● Required work: Write out the complete material exactly as it stands.

● Raw data:
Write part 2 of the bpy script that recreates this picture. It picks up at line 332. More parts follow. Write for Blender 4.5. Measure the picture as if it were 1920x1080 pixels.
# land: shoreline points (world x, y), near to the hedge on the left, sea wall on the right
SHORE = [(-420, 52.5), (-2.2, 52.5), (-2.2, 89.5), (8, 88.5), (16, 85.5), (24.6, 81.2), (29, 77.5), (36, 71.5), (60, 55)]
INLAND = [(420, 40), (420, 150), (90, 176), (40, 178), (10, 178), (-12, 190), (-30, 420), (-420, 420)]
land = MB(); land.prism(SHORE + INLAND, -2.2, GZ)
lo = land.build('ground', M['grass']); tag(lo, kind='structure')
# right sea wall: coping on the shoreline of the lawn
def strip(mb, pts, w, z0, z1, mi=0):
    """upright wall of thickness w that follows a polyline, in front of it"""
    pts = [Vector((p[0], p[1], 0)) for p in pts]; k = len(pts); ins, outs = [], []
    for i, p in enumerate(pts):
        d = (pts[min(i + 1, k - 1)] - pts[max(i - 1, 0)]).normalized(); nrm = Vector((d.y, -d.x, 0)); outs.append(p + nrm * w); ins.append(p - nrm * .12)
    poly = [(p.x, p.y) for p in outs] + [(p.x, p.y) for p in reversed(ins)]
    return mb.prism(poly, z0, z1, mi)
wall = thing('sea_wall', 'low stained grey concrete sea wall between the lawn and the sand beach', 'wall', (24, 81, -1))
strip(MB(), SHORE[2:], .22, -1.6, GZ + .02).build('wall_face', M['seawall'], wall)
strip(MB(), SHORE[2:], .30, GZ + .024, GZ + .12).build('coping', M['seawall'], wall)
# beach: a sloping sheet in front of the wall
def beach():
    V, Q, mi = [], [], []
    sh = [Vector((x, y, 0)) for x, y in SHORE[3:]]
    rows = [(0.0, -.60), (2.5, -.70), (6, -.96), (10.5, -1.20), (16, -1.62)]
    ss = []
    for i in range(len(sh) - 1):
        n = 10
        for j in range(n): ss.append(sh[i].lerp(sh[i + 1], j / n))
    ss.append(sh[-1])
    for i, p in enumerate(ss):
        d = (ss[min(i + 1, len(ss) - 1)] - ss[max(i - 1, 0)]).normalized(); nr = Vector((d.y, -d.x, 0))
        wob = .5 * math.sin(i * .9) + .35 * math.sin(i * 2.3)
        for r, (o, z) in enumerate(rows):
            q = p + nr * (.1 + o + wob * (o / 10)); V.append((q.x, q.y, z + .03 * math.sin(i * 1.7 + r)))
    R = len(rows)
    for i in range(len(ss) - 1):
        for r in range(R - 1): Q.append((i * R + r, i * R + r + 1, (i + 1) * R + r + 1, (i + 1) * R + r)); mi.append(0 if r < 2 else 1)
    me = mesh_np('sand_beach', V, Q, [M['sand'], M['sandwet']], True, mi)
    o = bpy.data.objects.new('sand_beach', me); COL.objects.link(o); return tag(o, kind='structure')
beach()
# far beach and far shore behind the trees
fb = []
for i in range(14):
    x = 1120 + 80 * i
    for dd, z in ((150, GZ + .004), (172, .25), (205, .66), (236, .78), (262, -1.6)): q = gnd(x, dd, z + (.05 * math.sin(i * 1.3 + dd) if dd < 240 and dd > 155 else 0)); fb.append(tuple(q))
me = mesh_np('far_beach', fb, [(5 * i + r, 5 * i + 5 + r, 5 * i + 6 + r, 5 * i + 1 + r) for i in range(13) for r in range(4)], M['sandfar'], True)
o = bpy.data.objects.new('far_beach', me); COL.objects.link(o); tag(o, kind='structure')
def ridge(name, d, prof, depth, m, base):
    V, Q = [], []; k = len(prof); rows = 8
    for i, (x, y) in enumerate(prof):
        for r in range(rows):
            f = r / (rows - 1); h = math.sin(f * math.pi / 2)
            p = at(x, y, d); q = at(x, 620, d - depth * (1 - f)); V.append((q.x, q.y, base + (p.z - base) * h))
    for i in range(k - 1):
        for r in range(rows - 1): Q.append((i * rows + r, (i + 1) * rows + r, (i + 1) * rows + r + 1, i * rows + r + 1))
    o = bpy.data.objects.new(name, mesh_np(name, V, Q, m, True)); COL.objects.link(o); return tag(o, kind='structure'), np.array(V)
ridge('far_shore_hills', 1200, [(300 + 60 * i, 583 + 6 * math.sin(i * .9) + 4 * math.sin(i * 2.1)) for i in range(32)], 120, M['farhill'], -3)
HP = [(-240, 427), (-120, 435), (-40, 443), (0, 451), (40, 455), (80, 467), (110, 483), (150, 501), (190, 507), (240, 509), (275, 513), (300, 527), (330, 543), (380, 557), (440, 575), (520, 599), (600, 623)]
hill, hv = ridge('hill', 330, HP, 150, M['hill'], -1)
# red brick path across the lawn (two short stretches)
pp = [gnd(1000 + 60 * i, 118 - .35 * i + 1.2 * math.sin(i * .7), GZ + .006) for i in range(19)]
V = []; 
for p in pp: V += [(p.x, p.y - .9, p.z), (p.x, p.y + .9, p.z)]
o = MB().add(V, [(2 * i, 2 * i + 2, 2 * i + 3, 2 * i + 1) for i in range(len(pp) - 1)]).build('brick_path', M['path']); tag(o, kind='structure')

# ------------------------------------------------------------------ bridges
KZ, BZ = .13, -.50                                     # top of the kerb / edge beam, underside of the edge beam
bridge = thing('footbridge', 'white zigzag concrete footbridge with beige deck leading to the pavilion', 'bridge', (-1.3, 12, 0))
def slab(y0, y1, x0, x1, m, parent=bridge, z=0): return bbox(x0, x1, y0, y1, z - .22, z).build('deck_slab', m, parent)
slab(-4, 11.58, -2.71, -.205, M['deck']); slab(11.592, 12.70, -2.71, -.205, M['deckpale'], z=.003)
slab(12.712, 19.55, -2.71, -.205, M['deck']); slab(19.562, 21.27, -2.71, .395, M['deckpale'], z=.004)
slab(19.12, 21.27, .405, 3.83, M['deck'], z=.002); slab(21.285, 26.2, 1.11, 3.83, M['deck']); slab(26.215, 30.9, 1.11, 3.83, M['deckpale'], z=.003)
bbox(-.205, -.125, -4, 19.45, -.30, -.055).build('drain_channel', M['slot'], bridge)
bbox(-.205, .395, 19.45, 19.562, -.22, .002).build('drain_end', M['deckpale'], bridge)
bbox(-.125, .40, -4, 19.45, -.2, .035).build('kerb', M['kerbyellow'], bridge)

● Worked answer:
Write part 2 of the bpy script that recreates this picture. It picks up at line 332. More parts follow. Write for Blender 4.5. Measure the picture as if it were 1920x1080 pixels.
# land: shoreline points (world x, y), near to the hedge on the left, sea wall on the right
SHORE = [(-420, 52.5), (-2.2, 52.5), (-2.2, 89.5), (8, 88.5), (16, 85.5), (24.6, 81.2), (29, 77.5), (36, 71.5), (60, 55)]
INLAND = [(420, 40), (420, 150), (90, 176), (40, 178), (10, 178), (-12, 190), (-30, 420), (-420, 420)]
land = MB(); land.prism(SHORE + INLAND, -2.2, GZ)
lo = land.build('ground', M['grass']); tag(lo, kind='structure')
# right sea wall: coping on the shoreline of the lawn
def strip(mb, pts, w, z0, z1, mi=0):
    """upright wall of thickness w that follows a polyline, in front of it"""
    pts = [Vector((p[0], p[1], 0)) for p in pts]; k = len(pts); ins, outs = [], []
    for i, p in enumerate(pts):
        d = (pts[min(i + 1, k - 1)] - pts[max(i - 1, 0)]).normalized(); nrm = Vector((d.y, -d.x, 0)); outs.append(p + nrm * w); ins.append(p - nrm * .12)
    poly = [(p.x, p.y) for p in outs] + [(p.x, p.y) for p in reversed(ins)]
    return mb.prism(poly, z0, z1, mi)
wall = thing('sea_wall', 'low stained grey concrete sea wall between the lawn and the sand beach', 'wall', (24, 81, -1))
strip(MB(), SHORE[2:], .22, -1.6, GZ + .02).build('wall_face', M['seawall'], wall)
strip(MB(), SHORE[2:], .30, GZ + .024, GZ + .12).build('coping', M['seawall'], wall)
# beach: a sloping sheet in front of the wall
def beach():
    V, Q, mi = [], [], []
    sh = [Vector((x, y, 0)) for x, y in SHORE[3:]]
    rows = [(0.0, -.60), (2.5, -.70), (6, -.96), (10.5, -1.20), (16, -1.62)]
    ss = []
    for i in range(len(sh) - 1):
        n = 10
        for j in range(n): ss.append(sh[i].lerp(sh[i + 1], j / n))
    ss.append(sh[-1])
    for i, p in enumerate(ss):
        d = (ss[min(i + 1, len(ss) - 1)] - ss[max(i - 1, 0)]).normalized(); nr = Vector((d.y, -d.x, 0))
        wob = .5 * math.sin(i * .9) + .35 * math.sin(i * 2.3)
        for r, (o, z) in enumerate(rows):
            q = p + nr * (.1 + o + wob * (o / 10)); V.append((q.x, q.y, z + .03 * math.sin(i * 1.7 + r)))
    R = len(rows)
    for i in range(len(ss) - 1):
        for r in range(R - 1): Q.append((i * R + r, i * R + r + 1, (i + 1) * R + r + 1, (i + 1) * R + r)); mi.append(0 if r < 2 else 1)
    me = mesh_np('sand_beach', V, Q, [M['sand'], M['sandwet']], True, mi)
    o = bpy.data.objects.new('sand_beach', me); COL.objects.link(o); return tag(o, kind='structure')
beach()
# far beach and far shore behind the trees
fb = []
for i in range(14):
    x = 1120 + 80 * i
    for dd, z in ((150, GZ + .004), (172, .25), (205, .66), (236, .78), (262, -1.6)): q = gnd(x, dd, z + (.05 * math.sin(i * 1.3 + dd) if dd < 240 and dd > 155 else 0)); fb.append(tuple(q))
me = mesh_np('far_beach', fb, [(5 * i + r, 5 * i + 5 + r, 5 * i + 6 + r, 5 * i + 1 + r) for i in range(13) for r in range(4)], M['sandfar'], True)
o = bpy.data.objects.new('far_beach', me); COL.objects.link(o); tag(o, kind='structure')
def ridge(name, d, prof, depth, m, base):
    V, Q = [], []; k = len(prof); rows = 8
    for i, (x, y) in enumerate(prof):
        for r in range(rows):
            f = r / (rows - 1); h = math.sin(f * math.pi / 2)
            p = at(x, y, d); q = at(x, 620, d - depth * (1 - f)); V.append((q.x, q.y, base + (p.z - base) * h))
    for i in range(k - 1):
        for r in range(rows - 1): Q.append((i * rows + r, (i + 1) * rows + r, (i + 1) * rows + r + 1, i * rows + r + 1))
    o = bpy.data.objects.new(name, mesh_np(name, V, Q, m, True)); COL.objects.link(o); return tag(o, kind='structure'), np.array(V)
ridge('far_shore_hills', 1200, [(300 + 60 * i, 583 + 6 * math.sin(i * .9) + 4 * math.sin(i * 2.1)) for i in range(32)], 120, M['farhill'], -3)
HP = [(-240, 427), (-120, 435), (-40, 443), (0, 451), (40, 455), (80, 467), (110, 483), (150, 501), (190, 507), (240, 509), (275, 513), (300, 527), (330, 543), (380, 557), (440, 575), (520, 599), (600, 623)]
hill, hv = ridge('hill', 330, HP, 150, M['hill'], -1)
# red brick path across the lawn (two short stretches)
pp = [gnd(1000 + 60 * i, 118 - .35 * i + 1.2 * math.sin(i * .7), GZ + .006) for i in range(19)]
V = []; 
for p in pp: V += [(p.x, p.y - .9, p.z), (p.x, p.y + .9, p.z)]
o = MB().add(V, [(2 * i, 2 * i + 2, 2 * i + 3, 2 * i + 1) for i in range(len(pp) - 1)]).build('brick_path', M['path']); tag(o, kind='structure')

# ------------------------------------------------------------------ bridges
KZ, BZ = .13, -.50                                     # top of the kerb / edge beam, underside of the edge beam
bridge = thing('footbridge', 'white zigzag concrete footbridge with beige deck leading to the pavilion', 'bridge', (-1.3, 12, 0))
def slab(y0, y1, x0, x1, m, parent=bridge, z=0): return bbox(x0, x1, y0, y1, z - .22, z).build('deck_slab', m, parent)
slab(-4, 11.58, -2.71, -.205, M['deck']); slab(11.592, 12.70, -2.71, -.205, M['deckpale'], z=.003)
slab(12.712, 19.55, -2.71, -.205, M['deck']); slab(19.562, 21.27, -2.71, .395, M['deckpale'], z=.004)
slab(19.12, 21.27, .405, 3.83, M['deck'], z=.002); slab(21.285, 26.2, 1.11, 3.83, M['deck']); slab(26.215, 30.9, 1.11, 3.83, M['deckpale'], z=.003)
bbox(-.205, -.125, -4, 19.45, -.30, -.055).build('drain_channel', M['slot'], bridge)
bbox(-.205, .395, 19.45, 19.562, -.22, .002).build('drain_end', M['deckpale'], bridge)
bbox(-.125, .40, -4, 19.45, -.2, .035).build('kerb', M['kerbyellow'], bridge)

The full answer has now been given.